Sunday, April 1, 2018

Still Life by Louise Penny

I've had a few disappointing reads lately, but thankfully Louise Penny put a stop to that.  My library has started a new book group, called Another Round Book Group, which meets in a local lovely bar once a month, and we pick books to read based on a monthly theme.  For our first inaugural "read" we had to pick a debut fiction book from an author.  Aha!  I thought. This is my chance to read one of the many new books I've got at home.   Instead, I jumped at the chance to read Still Life.

 I did a little investigating and found that Still Life is Louise Penny's first book. Yahoo!  I've had countless people tell me to read this series, and for years I've nodded, said yes, and then just not read it. Now I had a legitimate reason to start the series. I am so glad I did. 

Also known as the Inspector Gamache series, this novel takes place in the small village of Three Pines, located over the border of the U.S. near Montreal. I have to tell you, I want to live in Three Pines.  Full of small, quaint houses, a B&B run by two partners who know how to cook and entertain, and full of talented artists, it's a hidden gem in the Canadian countryside. It also is home to a murderer.  

Jane Neal, a beloved retired school teacher and secret artist living in Three Pines is found murdered in the woods early one morning. Chief Inspector Armand Gamache, an elegant, thoughtful, and intelligent middle-aged man, is called in to investigate, along with his team of investigators. What at first looks like it might be an accident quickly becomes a murder investigation. Jane Neal was killed by someone with a bow and arrow. While the woods are full of hunters during this Thanksgiving weekend, the clues lead to a few dead ends and everyone in the village starts getting worried--who would have wanted to kill Jane?  

As Gamache and his team dig deep, you get to know the residents of Three Pines, and they are all interesting, fully developed characters. As Gamache discovers, the residents of Three Pines aren't to be dismissed as country bumpkins. Intelligent and yes, worldly, those who have settled in Three Pines all have backgrounds that I suspect will be examined more closely in the continuing series. Gamache falls under the spell of this village, and I did, too.  As I've stated before, I'm not a huge mystery reader, but I'm slowly becoming one.  I think for me it's just a matter of finding the type of mystery I enjoy.  I can say without a doubt Louise Penny's Chief Inspector Gamache series is already a favorite after just reading one! I've already bought the next in the series, A Fatal Grace; I'm happy to say there are over ten books in this series.  I'll have plenty of delightful reading time this summer to make my way through each mystery that visits Three Pines. 

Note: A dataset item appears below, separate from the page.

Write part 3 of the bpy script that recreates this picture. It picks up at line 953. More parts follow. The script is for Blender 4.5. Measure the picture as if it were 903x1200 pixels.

All I can say is, why isn't this a TV series on Acorn?! I also have to say thank you to everyone over the years who has told me to read Louise Penny. Friends, customers, library patrons have all said how good her mysteries are, and they hit the bullseye.  Now I'll have to tell others to read them, too. I'd say anyone who is looking to try mysteries, this is a good place to start.  Also, if you're looking for something to get Mom or Grandma, this is a great introduction to mysteries or even just the entertaining writing of Louise Penny. Anyone who loves art will also like Still Life.

Ah...thank you April!  This is no April Fool's joke.  I seriously loved Still Life.  I'm so happy I finally "discovered" Louise Penny. 

Rating:  5/6 for a delightful murder mystery.  Yes, that sounds odd, I know. But Louise Penny masterfully brings a small village to life  with three dimensional characters, a puzzling murder, and a pretty clever whodunit. When I read the passage that gave this mystery its title, well, I was just blown away. I can't wait to return to Three Pines, and get to know Chief Inspector Armand Gamache.  

Available in paperback, ebook, and audio.